To determine the key length first you look for sequences of letters that appear more than once in the ciphertext. The repetition could have been caused by the same letters getting encrypted using the same part of the key or by different letters getting coincidentally encrypted to the same letters. The longer the sequence of repetition the more likely it was caused by the first possibility.

If the repetition we have found is caused by the same parts of the key being used then the length of the key is a factor of the space between the repetitions. The length can be narrowed down by finding additional repititions and finding common factors in the spacing. Doing this we can make a pretty good guess at the possible length of the key.

Now frequency analysis can be used on every Nth letter of the ciphertext where N is the length of the key. So if our guess is that the key has a length of 10 then use the 1st, 11th, 21st... letter and perform frequency analysis on them. Similarly do it also on the 2nd, 12th, 22nd, etc. And so on for each letter of the key.
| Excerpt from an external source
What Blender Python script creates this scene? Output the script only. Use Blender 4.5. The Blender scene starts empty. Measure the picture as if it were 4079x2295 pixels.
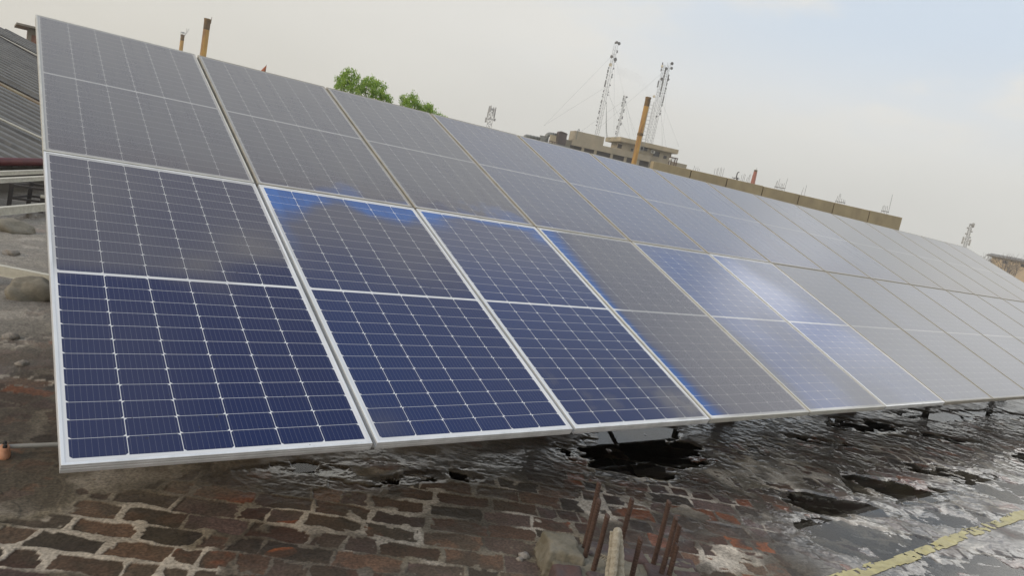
import bpy, bmesh, math, random
import numpy as np
from mathutils import Vector, Matrix

random.seed(7)
RNG = np.random.default_rng(11)
SC = bpy.context.scene
R = math.radians

# ------------------------------------------------------------------ camera
CAM = Vector((-0.27118, -2.35204, 1.547))
cd = bpy.data.cameras.new("camera")
cd.sensor_width = 36.0
cd.lens = 25.137
cd.clip_start = 0.05
cd.clip_end = 6000
cam = bpy.data.objects.new("camera", cd)
SC.collection.objects.link(cam)
_r = Vector((0.7912254, -0.57926366, 0.19599996))
_u = Vector((-0.06699241, 0.23647541, 0.96932523))
_f = Vector((0.60784405, 0.78008525, -0.14829908))
cam.matrix_world = Matrix(((_r.x, _u.x, -_f.x, CAM.x), (_r.y, _u.y, -_f.y, CAM.y), (_r.z, _u.z, -_f.z, CAM.z), (0, 0, 0, 1)))
SC.camera = cam

# ------------------------------------------------------------------ view
SC.view_settings.view_transform = 'Standard'
SC.view_settings.look = 'None'
SC.view_settings.exposure = 0.0
SC.view_settings.gamma = 1.0
SC.view_settings.use_curve_mapping = False

# ------------------------------------------------------------------ sky and sun (hazy, thin cloud, low sun in the west)
SUN_EL, SUN_AZ = 26.0, -82.0           # azimuth from +Y towards +X
w = bpy.data.worlds.new("World")
SC.world = w
w.use_nodes = True
nt = w.node_tree
N = nt.nodes
Lk = nt.links.new
N.clear()


def wn(t, **kw):
    n = N.new(t)
    for k, v in kw.items():
        setattr(n, k, v)
    return n


def wmath(op, a, b=None, clamp=False):
    n = wn('ShaderNodeMath', operation=op, use_clamp=clamp)
    for i, v in enumerate((a, b)):
        if v is None:
            continue
        if isinstance(v, (int, float)):
            n.inputs[i].default_value = v
        else:
            Lk(v, n.inputs[i])
    return n.outputs[0]


def wmix(f, a, b):
    n = wn('ShaderNodeMix', data_type='RGBA')
    for s, v in ((n.inputs[0], f), (n.inputs[6], a), (n.inputs[7], b)):
        if isinstance(v, (int, float)):
            s.default_value = v
        elif isinstance(v, tuple):
            s.default_value = (*v, 1)
        else:
            Lk(v, s)
    return n.outputs[2]


def wstep(x, a, b):
    n = wn('ShaderNodeMapRange', interpolation_type='SMOOTHSTEP')
    Lk(x, n.inputs[0])
    n.inputs[1].default_value = a
    n.inputs[2].default_value = b
    return n.outputs[0]


tc = wn('ShaderNodeTexCoord')
sx = wn('ShaderNodeSeparateXYZ')
Lk(tc.outputs['Generated'], sx.inputs[0])
X, Y, Z = sx.outputs
sky = wn('ShaderNodeTexSky', sky_type='NISHITA', sun_disc=False)
sky.sun_elevation = R(SUN_EL)
sky.sun_rotation = R(SUN_AZ)
sky.altitude = 200
sky.air_density = 1.2
sky.dust_density = 4.0
# haze / cloud veil by direction (values are radiances x10, the Background strength is 0.1)
east = wstep(X, -0.05, 0.95)
low = wmix(east, (7.7, 7.4, 6.65), (7.55, 7.5, 7.15))
mid = wmix(east, (8.4, 8.1, 7.35), (9.1, 9.0, 8.65))
glow = wmix(east, (8.6, 8.3, 7.7), (10.0, 9.9, 9.6))
high = (6.0, 7.6, 10.2)
veil = wmix(wstep(Z, 0.03, 0.20), low, mid)
veil = wmix(wstep(Z, 0.26, 0.48), veil, glow)
veil = wmix(wstep(Z, 0.66, 0.93), veil, high)
# clouds: noise on a flattened dome
dv = wmath('ADD', wmath('ABSOLUTE', Z), 0.22)
cx = wn('ShaderNodeCombineXYZ')
Lk(wmath('DIVIDE', X, dv), cx.inputs[0])
Lk(wmath('DIVIDE', Y, dv), cx.inputs[1])
cx.inputs[2].default_value = 0.35
no = wn('ShaderNodeTexNoise')
Lk(cx.outputs[0], no.inputs['Vector'])
no.inputs['Scale'].default_value = 1.55
no.inputs['Detail'].default_value = 5
no.inputs['Roughness'].default_value = 0.5
cn = no.outputs['Fac']
hi = wmath('MULTIPLY', wstep(Z, 0.10, 0.27), wstep(X, 0.45, 0.86))
hi = wmath('MAXIMUM', hi, wmath('MULTIPLY', wstep(Z, 0.35, 0.7), 0.6))
gap = wmath('MULTIPLY', hi, wstep(cn, 0.60, 0.42))
veil = wmix(wmath('MULTIPLY', gap, 0.9), veil, (7.0, 8.1, 9.4))
lum = wmath('MULTIPLY', wmath('MULTIPLY', hi, wstep(cn, 0.47, 0.66)), 0.9)
veil = wmix(lum, veil, (9.0, 8.8, 8.25))
# two over-bright cloud lobes added out of view for panel and puddle glare
for (caz, cel, rad, lum_) in ((68.0, 26.0, 3.6, 30.0), (83.0, 22.5, 9.0, 22.0)):
    dp = wn('ShaderNodeVectorMath', operation='DOT_PRODUCT')
    Lk(tc.outputs['Generated'], dp.inputs[0])
    dp.inputs[1].default_value = (math.sin(R(caz)) * math.cos(R(cel)), math.cos(R(caz)) * math.cos(R(cel)), math.sin(R(cel)))
    wob = wmath('ADD', dp.outputs['Value'], wmath('MULTIPLY', wmath('SUBTRACT', cn, 0.5), 0.02))
    veil = wmix(wstep(wob, math.cos(R(rad * 1.35)), math.cos(R(rad * 0.35))), veil, (lum_, lum_ * 0.985, lum_ * 0.95))
no2 = wn('ShaderNodeTexNoise')
Lk(cx.outputs[0], no2.inputs['Vector'])
no2.inputs['Scale'].default_value = 0.9
no2.inputs['Detail'].default_value = 4
soft = wmath('ADD', 0.93, wmath('MULTIPLY', no2.outputs['Fac'], 0.14))
skymix = wmix(0.93, sky.outputs[0], veil)
vm = wn('ShaderNodeVectorMath', operation='SCALE')
Lk(skymix, vm.inputs[0])
Lk(soft, vm.inputs[3])
bg = wn('ShaderNodeBackground')
bg.inputs['Strength'].default_value = 0.1
Lk(vm.outputs[0], bg.inputs['Color'])
wo = wn('ShaderNodeOutputWorld')
Lk(bg.outputs[0], wo.inputs['Surface'])

sl = bpy.data.lights.new("sun", 'SUN')
sl.energy = 1.3
sl.angle = R(14)
sl.color = (1.0, 0.83, 0.62)
so = bpy.data.objects.new("sun", sl)
SC.collection.objects.link(so)
sd = Vector((math.sin(R(SUN_AZ)) * math.cos(R(SUN_EL)), math.cos(R(SUN_AZ)) * math.cos(R(SUN_EL)), math.sin(R(SUN_EL))))
so.rotation_euler = sd.to_track_quat('Z', 'Y').to_euler()
so.location = (-20, 0, 20)


# ------------------------------------------------------------------ helpers
def link(o, parent=None):
    SC.collection.objects.link(o)
    if parent is not None:
        o.parent = parent
    return o


def tag(o, label=None, cat=None, group=None, kind=None):
    if label:
        o['label'] = label
    if cat:
        o['category'] = cat
    if group:
        o['group'] = group
    if kind:
        o['kind'] = kind
    return o


def empty(name, loc=(0, 0, 0), rz=0.0, label=None, cat=None, group=None):
    o = bpy.data.objects.new(name, None)
    o.empty_display_size = 0.2
    o.location = loc
    o.rotation_euler = (0, 0, rz)
    link(o)
    return tag(o, label, cat, group)


def pol(az, el, D):
    """a point by compass bearing, elevation angle and distance from where the photographer stands"""
    a = R(az)
    return Vector((CAM.x + D * math.sin(a), CAM.y + D * math.cos(a), CAM.z + D * math.tan(R(el))))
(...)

This technique works better the longer the ciphertext length and the shorter the key length. And once you have identified the key length it still has the same problems that frequency analysis does if the encrypted text doesn't follow normal frequency patterns.
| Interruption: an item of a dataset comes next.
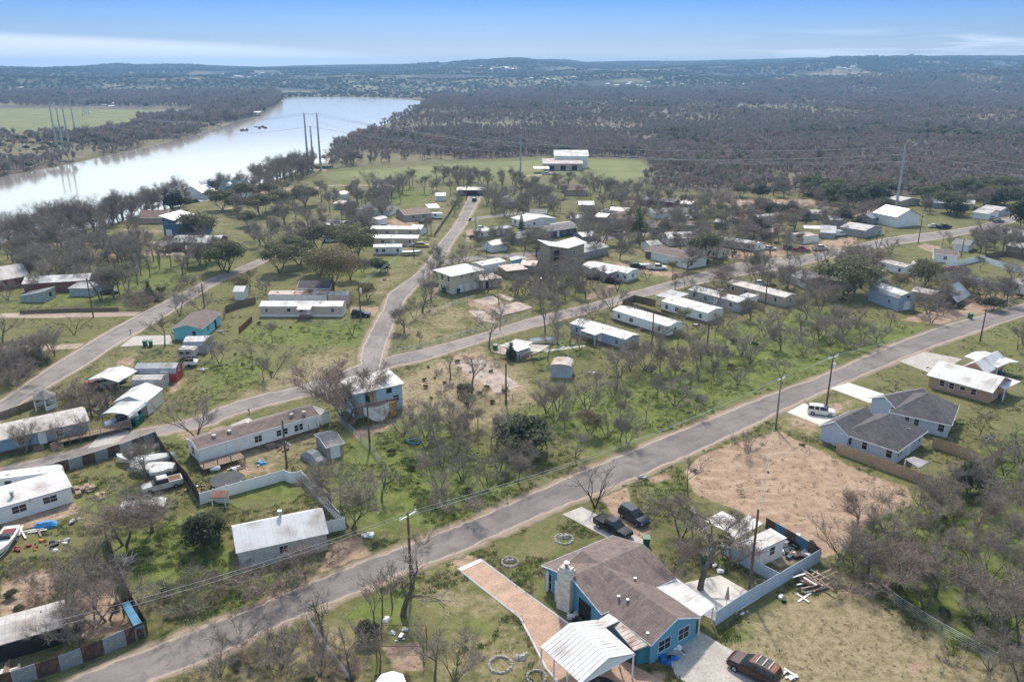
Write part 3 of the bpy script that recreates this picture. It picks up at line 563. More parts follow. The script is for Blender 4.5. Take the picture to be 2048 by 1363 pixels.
def wing(root,A,B,C=None,z=0.,depth=None,h=2.7,roof='x',rise=.8,o=.35,wall=W_,rm=RW,metal=None,seams=True,win='',trim=WP,open_=False,t=.12,skirt=None,posts=None,lz=0.,shrink=0.,glass=GLASS,foot=True,frame=None,pm=WP):
    a,u,n,L,d=frame or frame_of(A,B,C,z); D=depth or d
    if shrink: a=a+u*shrink+n*shrink; L-=2*shrink; D-=2*shrink
    rot=math.atan2(u.y,u.x); base=Vector((a.x,a.y,lz))-(root.location if root else Vector())
    if foot: c=a+u*L/2+n*D/2; FOOT.append((c.x,c.y,u.x,u.y,L/2,D/2))
    if metal is None: metal=rm in(RW,RWD,RG,RBL,RRU,RDB)
    planes=roof_mesh(roof,L,D,h+lz*0,rise,o)
    if not open_:
        m=MB(); T=lambda x,y:top_at(roof,L,D,h,rise,x,y,0)-t*1.02
        ring=[(0,0),(L/2,0),(L,0),(L,D/2),(L,D),(L/2,D),(0,D),(0,D/2)]
        vs=[(x,y,-.25) for x,y in ring]+[(x,y,T(x,y)) for x,y in ring]; k=8
        fs=[(i,(i+1)%k,(i+1)%k+k,i+k) for i in range(k)]; m.add(vs,fs)
        if roof in('gamx','arch','gamy','archy'):
            prof=[(p[0],p[1]) for p in ([(0,0),(.10,.62),(.5,1),(.9,.62),(1,0)] if 'gam' in roof else [(0,0),(.06,.55),(.2,.85),(.5,1),(.8,.85),(.94,.55),(1,0)])]
            for e in (0.01,(L if roof in('gamx','arch') else D)-.01):
                W=D if roof in('gamx','arch') else L
                vs=[((e,W*p,h+rise*q-t*1.1) if roof in('gamx','arch') else (W*p,e,h+rise*q-t*1.1)) for p,q in prof]; m.add(vs,[tuple(range(len(vs)))])
        m.obj('wall',wall,root,base,rot)
        if skirt: s=MB(); s.b2(-.02,L+.02,-.02,D+.02,-.2,.55); s.obj('skirting',skirt,root,base,rot)
    else:
        ps=posts or [(0.1,.1),(L-.1,.1),(L-.1,D-.1),(.1,D-.1),(L/2,.1),(L/2,D-.1)]
        for x,y in ps:
            p=MB(); p.box((0,0,0),(.14,.14,1)); zt=top_at(roof,L,D,h,rise,x,y,0)-t; p=MB(); p.b2(-.07,.07,-.07,.07,-.1,zt); loc=base+Vector((u.x*x-u.y*y,u.y*x+u.x*y,0)); p.obj('post',pm,root,loc,rot)
    add_roof(root,base,rot,planes,rm,t,metal,seams and metal)
    # trim fascia
    if roof in('x','y','hip','shed','shedf') and not metal:
        m=MB(); e=planes[0][0][2]
        if roof=='x':
            for y in(-o-.02,D+o+.02): m.b2(-o,L+o,y-.02,y+.02,e-.2,e+.01)
            for x in(-o-.015,L+o+.015):
                m.tube([(x,-o,e-.08),(x,D/2,h+rise-.08),(x,D+o,e-.08)],.09,4)
        if roof=='y':
            for x in(-o-.02,L+o+.02): m.b2(x-.02,x+.02,-o,D+o,e-.2,e+.01)
            for y in(-o-.015,D+o+.015): m.tube([(-o,y,e-.08),(L/2,y,h+rise-.08),(L+o,y,e-.08)],.09,4)
        if roof=='hip':
            m.b2(-o,L+o,-o-.04,-o,e-.2,e+.01); m.b2(-o,L+o,D+o,D+o+.04,e-.2,e+.01); m.b2(-o-.04,-o,-o,D+o,e-.2,e+.01); m.b2(L+o,L+o+.04,-o,D+o,e-.2,e+.01)
        if m.v: m.obj('fascia',trim,root,base,rot)
    R=lambda x,y,zz:base+Vector((u.x*x-u.y*y,u.y*x+u.x*y,zz))
    for w_ in win.split():
        # side:u:w:h:sill[:type]
        q=w_.split(':'); sd=q[0]; uu=float(q[1]); ww=float(q[2]) if len(q)>2 else 1.; hh=float(q[3]) if len(q)>3 else 1.1; si=float(q[4]) if len(q)>4 else 1.; ty=q[5] if len(q)>5 else 'w'
        if sd=='f': p=R(L*uu,-.004,si+hh/2); an=rot
        elif sd=='r': p=R(L+.004,D*uu,si+hh/2); an=rot+math.pi/2
        elif sd=='l': p=R(-.004,D*uu,si+hh/2); an=rot-math.pi/2
        else: p=R(L*uu,D+.004,si+hh/2); an=rot+math.pi
        if ty=='d': window(root,wall,p.x,p.y,p.z,ww,hh,an,trim,WP,0,'door')
        elif ty=='g': window(root,wall,p.x,p.y,p.z,ww,hh,an,trim,WP,0,'garage_door')
        elif ty=='k': window(root,wall,p.x,p.y,p.z,ww,hh,an,DARK,DARK,0,'opening')
        elif ty=='b': window(root,wall,p.x,p.y,p.z,ww,hh,an,NEWW,NEWW,0,'hatch')
        else: window(root,wall,p.x,p.y,p.z,ww,hh,an,trim,glass,1 if ww>.9 else 0)
    return a,u,n,L,D,R
def house(label,A,B,C=None,lm=None,cat='house',name='house',group=None,**k):
    z=k.get('z',0.); fr=frame_of(A,B,C,z); a,u,n,L,d=fr; D=k.get('depth') or d; c=a+u*L/2+n*D/2
    root=thing(name,label,cat,(c.x,c.y,0),0,group)
    if lm: LAND.append((c.x,c.y,lm,math.hypot(L,D)/2))
    R=wing(root,A,B,C,**k)
    if cat in('mobile home','trailer'):
        a,u,n,L,D,RR=R; q=random.Random(int(a.x*10)); rot=math.atan2(u.y,u.x); hh=k.get('h',2.7)
        for i in range(3):
            p=RR(L*(.15+.3*i+q.uniform(-.05,.08)),D*q.choice((.3,.7)),hh+k.get('rise',.5)*.5); m=MB(); (m.cyl((0,0,-.1),.13,.4,8) if q.random()<.5 else m.b2(-.25,.25,-.25,.25,-.1,.22)); m.obj('roof_vent',q.choice((STEEL,RWD,GREY)),root,p)
        if not k.get('skirt'): m=MB(); m.b2(-.03,L+.03,-.03,D+.03,-.2,.5); m.obj('skirting',q.choice((GREY,RWD,BROWN)),root,RR(0,0,0),rot)
        p=RR(L*.55,-1.1,0); m=MB(); m.b2(-.8,.8,-.6,.95,0,.18); m.b2(-.8,.8,-.2,.95,.18,.38); m.obj('steps',WOOD,root,p,rot)
    elif C is None or z==0:
        a,u,n,L,D,RR=R; q=random.Random(int(a.x*10)); 
        if L>7 and not k.get('open_'):
            p=RR(L*q.uniform(.2,.8),D*.62,k.get('h',2.7)+k.get('rise',.8)*.6); m=MB(); m.cyl((0,0,-.3),.09,.6,6); m.obj('vent_pipe',STEEL,root,p)
    return root
def vent(root,px,py,z,r=.12,h=.3,mt=STEEL,nm='vent_pipe'):
    p=G(px,py,z); m=MB(); m.cyl((0,0,-.3),r,h+.3,8); m.cyl((0,0,h-.05),r*1.6,.12,8); m.obj(nm,mt,root,p-root.location)
def pad(name,pts,mt,z=.05,t=.12,label=None,cat=None):
    "flat sheet of concrete or gravel on the ground"
    P=[G(*p) for p in pts]; 
    if sum((P[i].x*P[(i+1)%len(P)].y-P[(i+1)%len(P)].x*P[i].y) for i in range(len(P)))<0: P=P[::-1]
    m=MB(); m.slab([(p.x,p.y,z) for p in P],t); o=m.obj(name,mt)
    return struct(o)
PADS=[]
def padx(*a,**k): 
    PADS.append(a[1]); return pad(*a,**k)
def onpad(x,y):
    a,b=P1(x,y); 
    return any(poly_dist(np.array([a]),np.array([b]),q)[0]>-3 for q in PADS)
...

This technique is rendered useless if the key length is the same length as the encrypted message. If the letters of the key are common words the Vigenère square is still breakable. Guessing common words that are probably in the text then trying them at various parts of the ciphertext might reveal possible words in the key. As possible parts of the key are revealed more educated guess can be made at what the keywords are and what the encrypted text is. This technique is more tedious and can be a long process, but it can work.

Finally if the key length is as long as the plaintext message and the letters of the key were selected randomly then we have a One-time pad that is truely unbreakable, but suffers from many problems including key distribution, key generation, and insuring keys are not reused.